Multi-tasking 101

While he doesn’t consider himself a natural multi-tasker, Bebo Norman is getting a ton of firsthand experience these days. When we recently caught up by phone to chat about his first non-holiday project for BEC, he was gently trying to encourage his one-year-old son Smith to eat his Goldfish crackers rather than throw them on the floor.
“It’s just a normal day as a father,” Norman says with a laugh. “It’s definitely not easy for me to do several things at once, but I wouldn’t trade it for the world.”
And for a guy who admittedly thrives on consistency in what’s typically an inconsistent life as a traveling musician, Norman is stepping out of his proverbial comfort zone with his music, too. Not only does his latest work bridge the gap between his acoustic, singer/songwriter roots and the decidedly pop flair he’s embraced on 2001’s Big Blue Sky and 2004’s Between the Dreaming and the Coming True sonically, but his decision to self-title his latest work, something artists usually do on their first album to brand themselves, symbolizes this new beginning.
“I’m doing some new things, really just starting fresh,” Norman shares. “This particular recording experience has been really phenomenal. From a creative standpoint, I’ve felt like a kid again. And I realized something really important—that I am inspired to still make music, and I still feel like I can do it well. If I can’t do it well, then I really don’t want to do it.”
Teaming up with friend and fellow artist Jason Ingram, the process of making the album really took off with a track titled “Ruins.”
“I don’t know how to write about anything but exactly what I’m living. So really, I probably should’ve written about feeding babies,” Norman shares. “But the theme behind the album is ‘let my ruins become the ground you [God] build upon.’ I actually considered calling the record ‘Ruins’ at one point because it’s such a pivotal moment. Ultimately, I made the decision not to because it sounded a little too dark,” Norman says. “The idea of ‘Ruins’ is actually hopeful, though. God does some of His best work where we fall short—the ruins. It was the first song that Jason and I worked on, and I was so moved, that really, I could’ve written just that one song, and it would’ve been the record for me.”
Another moment of unexpected inspiration came from an unlikely source—tabloid fixture Britney Spears.
When Spears locked her youngest son in the bathroom and was later wheeled out on a stretcher before being taken to a psych ward, Norman couldn’t help but be moved when he saw it played out on late-night TV.
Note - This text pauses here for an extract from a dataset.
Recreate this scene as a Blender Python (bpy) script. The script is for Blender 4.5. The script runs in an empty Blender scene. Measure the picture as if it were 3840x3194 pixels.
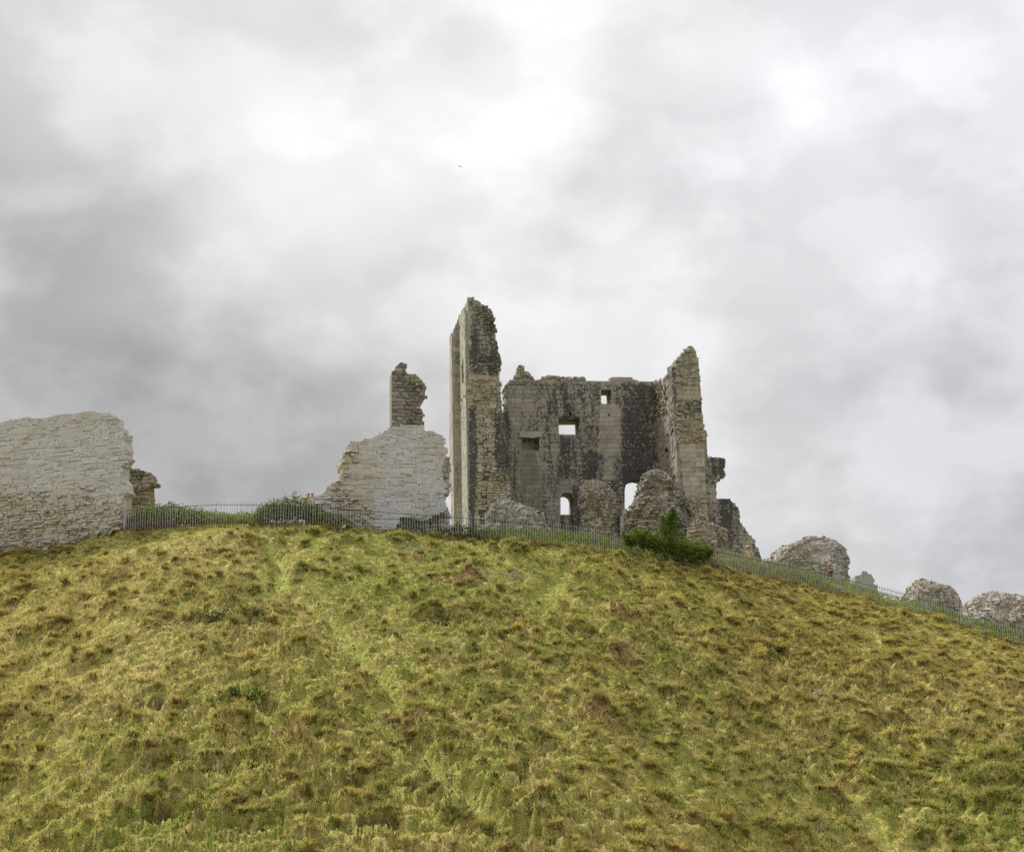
import bpy, math, random
import numpy as np
from mathutils import Vector, Matrix
from mathutils.geometry import tessellate_polygon

sc = bpy.context.scene
COL = sc.collection
R = math.radians
rng = np.random.default_rng(11)
random.seed(11)

# ------------------------------------------------------------------ camera
F = 5600.0                      # focal length in pixels of a 3840 px wide frame
PITCH = R(13.5)
ROLL = R(1.3)                   # the camera was held slightly off level
CP, SP = math.cos(PITCH), math.sin(PITCH)
cam_d = bpy.data.cameras.new('camera')
cam = bpy.data.objects.new('camera', cam_d)
COL.objects.link(cam)
cam_d.sensor_width = 36.0
cam_d.lens = 36.0 * F / 3840.0
cam_d.clip_start = 0.5
cam_d.clip_end = 20000
cam.location = (0, 0, 0)
CR, SR = math.cos(ROLL), math.sin(ROLL)
_right, _up, _fwd = Vector((1, 0, 0)), Vector((0, -SP, CP)), Vector((0, CP, SP))
_r2_, _u2_ = _right * CR - _up * SR, _up * CR + _right * SR
cam.matrix_world = Matrix((_r2_, _u2_, -_fwd)).transposed().to_4x4()
sc.camera = cam

def ray(u, v):
    """direction (unit depth along the optical axis) of a photograph point"""
    x = (np.asarray(u, float) - 1920.0) / F
    y = (1597.0 - np.asarray(v, float)) / F
    x, y = x * CR + y * SR, y * CR - x * SR
    return np.stack([x, CP - y * SP, SP + y * CP], -1)

def unproj(u, v, d):
    return ray(u, v) * np.asarray(d, float)[..., None]

def proj(P):
    P = np.asarray(P, float)
    d = P[..., 1] * CP + P[..., 2] * SP
    d = np.maximum(d, 0.1)
    y = (-P[..., 1] * SP + P[..., 2] * CP) / d
    x = P[..., 0] / d
    return 1920 + F * (x * CR - y * SR), 1597 - F * (y * CR + x * SR), d

# ------------------------------------------------------------------ sky and sun
SUN_EL, SUN_AZ = R(52), R(-42)          # azimuth from +Y towards +X: beyond the hill, to the left
world = bpy.data.worlds.new('World')
sc.world = world
world.use_nodes = True
wn, wl = world.node_tree.nodes, world.node_tree.links
wn.clear()

def wnode(t, **k):
    n = wn.new(t)
    for a, b in k.items():
        setattr(n, a, b)
    return n

def wmath(op, a, b=None, clamp=False):
    n = wnode('ShaderNodeMath', operation=op, use_clamp=clamp)
    for i, x in enumerate((a, b)):
        if x is None:
            continue
        if isinstance(x, (int, float)):
            n.inputs[i].default_value = x
        else:
            wl.new(x, n.inputs[i])
    return n.outputs[0]

tc = wnode('ShaderNodeTexCoord').outputs['Generated']
sky = wnode('ShaderNodeTexSky', sky_type='NISHITA')
sky.sun_disc = False
sky.sun_elevation = SUN_EL
sky.sun_rotation = SUN_AZ
sky.altitude = 80
# cloud deck: warped direction -> soft masses + fine turbulence
nw = wnode('ShaderNodeTexNoise'); nw.inputs['Scale'].default_value = 6.0; nw.inputs['Detail'].default_value = 2.5
nw.inputs['Roughness'].default_value = 0.55
wl.new(tc, nw.inputs['Vector'])
sub = wnode('ShaderNodeVectorMath', operation='SUBTRACT'); wl.new(nw.outputs['Color'], sub.inputs[0]); sub.inputs[1].default_value = (.5, .5, .5)
scl = wnode('ShaderNodeVectorMath', operation='SCALE'); wl.new(sub.outputs[0], scl.inputs[0]); scl.inputs['Scale'].default_value = 0.20
add = wnode('ShaderNodeVectorMath', operation='ADD'); wl.new(tc, add.inputs[0]); wl.new(scl.outputs[0], add.inputs[1])
nrm = wnode('ShaderNodeVectorMath', operation='NORMALIZE'); wl.new(add.outputs[0], nrm.inputs[0])
wd = nrm.outputs[0]
sep = wnode('ShaderNodeSeparateXYZ'); wl.new(tc, sep.inputs[0])
zpos = wmath('MAXIMUM', sep.outputs[2], 0.0)
# CIE overcast brightening towards the zenith
lum = wmath('ADD', wmath('MULTIPLY', zpos, 0.66), 0.52)
nb = wnode('ShaderNodeTexNoise'); nb.inputs['Scale'].default_value = 3.2; nb.inputs['Detail'].default_value = 8; nb.inputs['Roughness'].default_value = .5
mp = wnode('ShaderNodeMapping'); mp.inputs['Scale'].default_value = (1, 1, 1.9); mp.inputs['Location'].default_value = (3.1, .4, 1.7)
wl.new(wd, mp.inputs['Vector']); wl.new(mp.outputs[0], nb.inputs['Vector'])
lum = wmath('ADD', lum, wmath('MULTIPLY', wmath('SUBTRACT', nb.outputs['Fac'], 0.5), 0.30))
nv = wnode('ShaderNodeTexNoise'); nv.inputs['Scale'].default_value = 7.0; nv.inputs['Detail'].default_value = 9; nv.inputs['Roughness'].default_value = .52
mp2 = wnode('ShaderNodeMapping'); mp2.inputs['Scale'].default_value = (1, 1, 1.6); mp2.inputs['Location'].default_value = (7.3, 2.2, .9)
wl.new(tc, mp2.inputs['Vector']); wl.new(mp2.outputs[0], nv.inputs['Vector'])
# billows: softly edged, brighter on the swelling side
bl = wnode('ShaderNodeMapRange', interpolation_type='SMOOTHSTEP')
bl.inputs['From Min'].default_value = .41; bl.inputs['From Max'].default_value = .60; bl.inputs['To Min'].default_value = -.075; bl.inputs['To Max'].default_value = .065
wl.new(nv.outputs['Fac'], bl.inputs['Value'])
lum = wmath('ADD', lum, bl.outputs[0])
# finer puffs with firmer upper edges
nf = wnode('ShaderNodeTexNoise'); nf.inputs['Scale'].default_value = 15.0; nf.inputs['Detail'].default_value = 7; nf.inputs['Roughness'].default_value = .5
mp3 = wnode('ShaderNodeMapping'); mp3.inputs['Scale'].default_value = (1, 1, 1.35); mp3.inputs['Location'].default_value = (1.3, 5.2, 3.9)
wl.new(tc, mp3.inputs['Vector']); wl.new(mp3.outputs[0], nf.inputs['Vector'])
pf = wnode('ShaderNodeMapRange', interpolation_type='SMOOTHSTEP')
pf.inputs['From Min'].default_value = .45; pf.inputs['From Max'].default_value = .57; pf.inputs['To Min'].default_value = -.03; pf.inputs['To Max'].default_value = .03
wl.new(nf.outputs['Fac'], pf.inputs['Value'])
side = wmath('ADD', wmath('MULTIPLY', sep.outputs[0], 1.6), .55, clamp=True)
lum = wmath('ADD', lum, wmath('MULTIPLY', pf.outputs[0], side))
# named cloud masses: (photo u, v of the mass, angular half size in px, brightness change)
CLOUDS = [
    (100, 720, 330, -.16), (560, 740, 260, -.03), (30, 250, 260, -.07), (420, 1500, 470, -.20), (960, 1480, 480, -.14), (1250, 1180, 300, -.05),
    (1560, 500, 400, .10), (900, 400, 300, -.10), (1150, 800, 260, .05), (1250, 830, 220, .06), (2700, 190, 330, .06), (2950, 330, 200, .07), (2150, 160, 260, .05), (1000, 420, 160, .02),
    (1480, 90, 200, -.10), (620, 300, 260, .02), (2500, 640, 300, -.05), (3420, 430, 200, .02), (3640, 330, 220, .0), (1900, 860, 400, .10),
    (2900, 980, 480, .12), (3180, 1480, 260, -.06), (3560, 1330, 200, -.04), (3450, 1700, 280, -.02), (3700, 900, 300, .07), (3300, 200, 220, -.04),
    (800, 1000, 260, .08), (2250, 700, 200, -.05), (3050, 2000, 260, .05), (2000, 1250, 300, .05), (3300, 700, 260, .06)]
for (cu, cv, hw, amp) in CLOUDS:
    c = ray(cu, cv); c = c / np.linalg.norm(c)
    dt = wnode('ShaderNodeVectorMath', operation='DOT_PRODUCT')
    wl.new(wd, dt.inputs[0]); dt.inputs[1].default_value = tuple(c)
    k = 2.0 / (hw / F) ** 2
    e = wmath('POWER', 2.71828, wmath('MULTIPLY', wmath('SUBTRACT', dt.outputs['Value'], 1.0), k * .6))
    lum = wmath('ADD', lum, wmath('MULTIPLY', e, amp))
lum = wmath('MAXIMUM', lum, 0.12)
tint = wnode('ShaderNodeMix', data_type='RGBA', blend_type='MIX')
tn = wnode('ShaderNodeTexNoise'); tn.inputs['Scale'].default_value = 1.7; tn.inputs['Detail'].default_value = 2
wl.new(tc, tn.inputs['Vector'])
tx = wmath('ADD', wmath('MULTIPLY', sep.outputs[0], 1.3), tn.outputs['Fac'], clamp=True)
wl.new(tx, tint.inputs['Factor'])
tint.inputs['A'].default_value = (1.02, 1.0, .965, 1)
tint.inputs['B'].default_value = (.985, .985, 1.015, 1)
cl = wnode('ShaderNodeVectorMath', operation='SCALE')
wl.new(tint.outputs['Result'], cl.inputs[0]); wl.new(wmath('MULTIPLY', lum, 10.0), cl.inputs['Scale'])
mixs = wnode('ShaderNodeMix', data_type='RGBA', blend_type='MIX')
mixs.inputs['Factor'].default_value = 0.96
wl.new(sky.outputs[0], mixs.inputs['A']); wl.new(cl.outputs[0], mixs.inputs['B'])
bg = wnode('ShaderNodeBackground'); bg.inputs['Strength'].default_value = 0.1
wl.new(mixs.outputs['Result'], bg.inputs['Color'])
wo = wnode('ShaderNodeOutputWorld'); wl.new(bg.outputs[0], wo.inputs['Surface'])

sun_d = bpy.data.lights.new('sun', 'SUN')
sun_d.energy = 5.0
sun_d.angle = R(7)
sun_d.color = (1.0, .955, .88)
sun = bpy.data.objects.new('sun', sun_d); COL.objects.link(sun)
sdir = Vector((math.sin(SUN_AZ) * math.cos(SUN_EL), math.cos(SUN_AZ) * math.cos(SUN_EL), math.sin(SUN_EL)))
sun.rotation_euler = sdir.to_track_quat('Z', 'Y').to_euler()
sun.location = (0, 40, 90)

sc.view_settings.view_transform = 'Standard'
sc.view_settings.look = 'None'
sc.view_settings.exposure = 0.07
sc.view_settings.gamma = 1.0
sc.view_settings.use_curve_mapping = False
sc.render.engine = 'CYCLES'
sc.cycles.max_bounces = 5
sc.cycles.diffuse_bounces = 3
sc.cycles.glossy_bounces = 1
sc.cycles.transmission_bounces = 2
sc.cycles.use_denoising = False
sc.render.film_transparent = False

# ------------------------------------------------------------------ materials
def new_mat(name):
    m = bpy.data.materials.new(name)
    m.use_nodes = True
    nt = m.node_tree
    nt.nodes.clear()
    return m, nt

class NT:
    def __init__(s, nt):
        s.t = nt
    def n(s, typ, ins=None, **k):
        n = s.t.nodes.new(typ)
        for a, b in k.items():
            setattr(n, a, b)
        for a, b in (ins or {}).items():
            s.put(n.inputs[a], b)
        return n
    def put(s, sock, b):
        if hasattr(b, 'is_output'):
            s.t.links.new(b, sock)
        else:
            sock.default_value = b
    def m(s, op, a, b=0.0, clamp=False):
        n = s.n('ShaderNodeMath', operation=op, use_clamp=clamp)
        s.put(n.inputs[0], a); s.put(n.inputs[1], b)
        return n.outputs[0]
    def noise(s, vec, scale, detail=5, rough=.55):
        n = s.n('ShaderNodeTexNoise', {'Vector': vec, 'Scale': scale, 'Detail': detail, 'Roughness': rough})
        return n.outputs['Fac']
    def rng(s, x, a, b, c=0.0, d=1.0, smooth=True):
        n = s.n('ShaderNodeMapRange', interpolation_type='SMOOTHSTEP' if smooth else 'LINEAR')
        s.put(n.inputs['Value'], x)
        n.inputs['From Min'].default_value = a; n.inputs['From Max'].default_value = b
        n.inputs['To Min'].default_value = c; n.inputs['To Max'].default_value = d
        return n.outputs[0]
    def mix(s, f, a, b, blend='MIX'):
        n = s.n('ShaderNodeMix', data_type='RGBA', blend_type=blend)
        s.put(n.inputs['Factor'], f)
        s.put(n.inputs['A'], a if hasattr(a, 'is_output') else (*a, 1)[:4])
        s.put(n.inputs['B'], b if hasattr(b, 'is_output') else (*b, 1)[:4])
        return n.outputs['Result']
    def scalev(s, vec, sx, sy, sz):
        n = s.n('ShaderNodeVectorMath', operation='MULTIPLY')
        s.put(n.inputs[0], vec); n.inputs[1].default_value = (sx, sy, sz)
        return n.outputs[0]
    def out(s, shader):
        o = s.n('ShaderNodeOutputMaterial')
        s.t.links.new(shader, o.inputs['Surface'])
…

“I saw this look of absolute confusion on her face, and my first instinct was to scoff and say ‘Whatever!’” Norman says. “But as I saw that brokenness in her, I started to think about how this girl was created by God just like I was created by God. It was a strange moment, instead of wanting to spew judgment and anger, I thought ‘What would Jesus say to me in a dark moment like that?’ He would probably say I’m sorry for this world being so hard, and I’m here. Hope is here.”

Penning the song, aptly titled “Britney,” in about 15 minutes, Norman is still surprised that it’s the first single (it’s currently in the Top 30 on Christian AC charts). But he’s excited that the song encourages culturally relevant dialogue. “As the Body of Christ, we often to fail to dig into cultural things. We should be writing songs that force people to talk about these issues,” Norman adds. “What our culture says to young girls about what’s beautiful, is horrible. As a believer, it’s my responsibility to say there’s a better way.”